First, I would like to start by acknowledging that @rich is correct & that it’s wrong of me to have started this discussion as what likely comes off as an attack on Subscan - that’s not the right nor best way to go about this. The reality is that Subscan is a terrific product that provides a premium experience, and most importantly, @yakio & the Subscan team have every right to pursue a business model that they believe is best for them as an independent ecosystem project. My opinions on that matter should be separated from the matter at hand, which is the need for a common-good multichain block explorer.

I would counter this to say that Polkadot demonstrates a more significant flaw in its business model since it (at least currently) hardly takes in any revenue from its parachain states which can then be reinvested to improve the overall quality of building in the ecosystem. Instead, it relies on network inflation & network inflation alone to fund such initiatives.

It’s very difficult to say that this is a matter of parachains having a failed business model when a) parachains have hardly taken true form & b) overall ecosystem sentiment is arguably at an all-time low, and b) this is regarding a service that would be needed to be integrated prior to any parachain having the time needed to see their (hopefully) thriving business model take flight. Regardless of whether a state is bankrupt or not, it wouldn’t be attractive for anybody to join a nation that consists of broken & unfinished roads. It’s hard for a business in a state, or a state itself, to thrive if outsiders view the nation as hard to navigate & unattractive.

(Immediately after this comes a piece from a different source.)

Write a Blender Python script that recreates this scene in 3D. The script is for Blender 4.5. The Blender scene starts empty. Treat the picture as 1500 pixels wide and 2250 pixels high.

I agree that we should be mindful of what the treasury should cover or otherwise subsidize, and what parachains should be more/less responsible for, but I also believe that a multichain block explorer is a simple & easy to understand the need for the entire nation that is Polkadot.

I was recently given a monthly quote by another ecosystem block explorer provider, in the range of a couple hundred dollars a month in USD. Even if this rate was doubled, I imagine the annual costs to support all chains would be an extremely low number compared to payouts currently being provided to upkeep other block explorer options.


I guess my closing question would be this:

If we are willing to pay $X for a block explorer service for just Polkadot, but can pay $Y for a block explorer that services Polkadot & all of its parachains, and Y < X, shouldn’t this be something that we as a community & ecosystem strongly pursue?

I believe this could provide a strong ROI for the ecosystem beyond what is immediately quantifiable, and will allow individual users to have a more harmonious experience within Polkadot.